## Task description:
Leaving out every picture, quote the data below exactly as it appears.

## Supplied information:

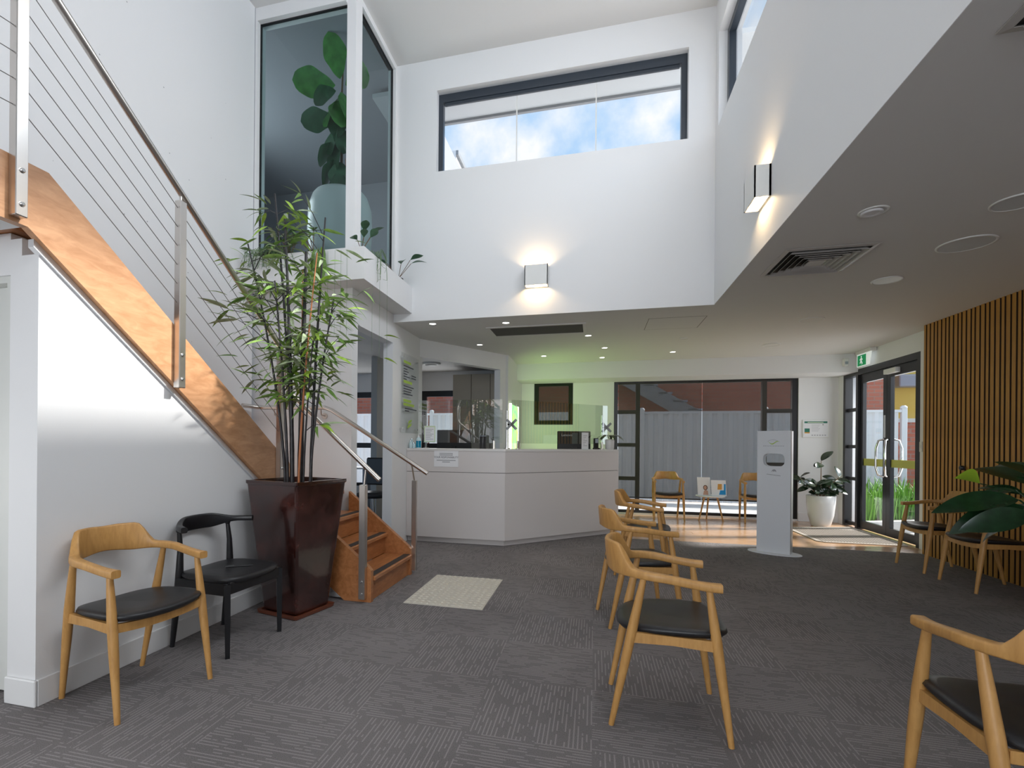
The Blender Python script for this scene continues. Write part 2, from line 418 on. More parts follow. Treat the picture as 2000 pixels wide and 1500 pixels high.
# timber boards, each its own piece
pm = {}
for r_ in range(19):
    y0 = CARPET_EDGE + .001 + r_ * .126
    x = .2 - random.random() * 1.1
    while x < 3.86:
        ln = 1.2 + .3 * random.randint(0, 2); a = max(x, .2); bq = min(x + ln, 3.9); x += ln
        if bq - a < .05: continue
        MB().cbox(a + .0008, bq - .0008, y0, min(y0 + .1245, 9.29), -.012, 0, .0012).build('plank', 'floor_timber', ft)
swall('ceiling', MB().box(XW - .2, XR + .2, -4.7, YA + .2, TOP, TOP + .2), 'paint_ceiling')
swall('ceiling_low', MB().box(XR + .0015, 3.95, -4.7, 9.3, LOW - .0008, LOW + .2).box(-6.6, XR + .0015, YA + .0015, 9.3, LOW - .0008, LOW + .2), 'paint_ceiling')
swall('wall_left', MB().box(XW - .2, XW, -4.7, 4.26, 0, TOP), 'paint_speckled')
swall('wall_back_upper', wall_cells(MB(), -2.25, XR + .2, LOW, TOP, YA, YA + .2, [(-1.728, .87, 4.208, 5.11)], 'Y'))
swall('wall_right_upper', wall_cells(MB(), -4.7, YA, LOW, TOP, XR, XR + .2, [(.2, 5.196, 4.225, 5.12)], 'X'))
swall('wall_rear', wall_cells(MB(), XW - .2, 3.95, 0, TOP, -4.9, -4.7, [(-2.9, 1.0, .3, 4.9)], 'Y'))
struct(MB().box(-2.9, 1.0, -4.81, -4.80, .3, 4.9).build('window_5', 'glass'))  # assumed window behind the camera, unseen, put in to go with the rear fill
swall('wall_back', wall_cells(MB(), -6.6, XD + .2, 0, LOW, YB, YB + .2,
      [(.325, 3.165, .03, 2.318), (-1.065, -.375, 1.55, 2.315), (-4.80, -4.22, .35, 2.2), (-3.24, -2.50, .6, 2.2)], 'Y'))
swall('wall_bulkhead', MB().box(-1.29, XD, 8.5, YB, 2.292, LOW))
swall('wall_doors', wall_cells(MB(), 6.72, YB, 0, LOW, XD, XD + .2, [(7.05, 8.94, 0, 2.33)], 'X'))
swall('wall_office_outer', MB().box(-6.8, -6.6, 4.3, 9.3, 0, LOW))
# side wall with doorway beside the stair
swall('wall_side', wall_cells(MB(), 4.315, 6.203, 0, 2.65, XC - .115, XC, [(4.43, 5.30, 0, 2.327), (5.31, 6.3, LOW, 2.66)], 'X'))
swall('wall_landing', MB().box(XW - .2, XC - .115, 4.315, 4.43, 0, 2.65))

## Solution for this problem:
The Blender Python script for this scene continues. Write part 2, from line 418 on. More parts follow. Treat the picture as 2000 pixels wide and 1500 pixels high.
# timber boards, each its own piece
pm = {}
for r_ in range(19):
    y0 = CARPET_EDGE + .001 + r_ * .126
    x = .2 - random.random() * 1.1
    while x < 3.86:
        ln = 1.2 + .3 * random.randint(0, 2); a = max(x, .2); bq = min(x + ln, 3.9); x += ln
        if bq - a < .05: continue
        MB().cbox(a + .0008, bq - .0008, y0, min(y0 + .1245, 9.29), -.012, 0, .0012).build('plank', 'floor_timber', ft)
swall('ceiling', MB().box(XW - .2, XR + .2, -4.7, YA + .2, TOP, TOP + .2), 'paint_ceiling')
swall('ceiling_low', MB().box(XR + .0015, 3.95, -4.7, 9.3, LOW - .0008, LOW + .2).box(-6.6, XR + .0015, YA + .0015, 9.3, LOW - .0008, LOW + .2), 'paint_ceiling')
swall('wall_left', MB().box(XW - .2, XW, -4.7, 4.26, 0, TOP), 'paint_speckled')
swall('wall_back_upper', wall_cells(MB(), -2.25, XR + .2, LOW, TOP, YA, YA + .2, [(-1.728, .87, 4.208, 5.11)], 'Y'))
swall('wall_right_upper', wall_cells(MB(), -4.7, YA, LOW, TOP, XR, XR + .2, [(.2, 5.196, 4.225, 5.12)], 'X'))
swall('wall_rear', wall_cells(MB(), XW - .2, 3.95, 0, TOP, -4.9, -4.7, [(-2.9, 1.0, .3, 4.9)], 'Y'))
struct(MB().box(-2.9, 1.0, -4.81, -4.80, .3, 4.9).build('window_5', 'glass'))  # assumed window behind the camera, unseen, put in to go with the rear fill
swall('wall_back', wall_cells(MB(), -6.6, XD + .2, 0, LOW, YB, YB + .2,
      [(.325, 3.165, .03, 2.318), (-1.065, -.375, 1.55, 2.315), (-4.80, -4.22, .35, 2.2), (-3.24, -2.50, .6, 2.2)], 'Y'))
swall('wall_bulkhead', MB().box(-1.29, XD, 8.5, YB, 2.292, LOW))
swall('wall_doors', wall_cells(MB(), 6.72, YB, 0, LOW, XD, XD + .2, [(7.05, 8.94, 0, 2.33)], 'X'))
swall('wall_office_outer', MB().box(-6.8, -6.6, 4.3, 9.3, 0, LOW))
# side wall with doorway beside the stair
swall('wall_side', wall_cells(MB(), 4.315, 6.203, 0, 2.65, XC - .115, XC, [(4.43, 5.30, 0, 2.327), (5.31, 6.3, LOW, 2.66)], 'X'))
swall('wall_landing', MB().box(XW - .2, XC - .115, 4.315, 4.43, 0, 2.65))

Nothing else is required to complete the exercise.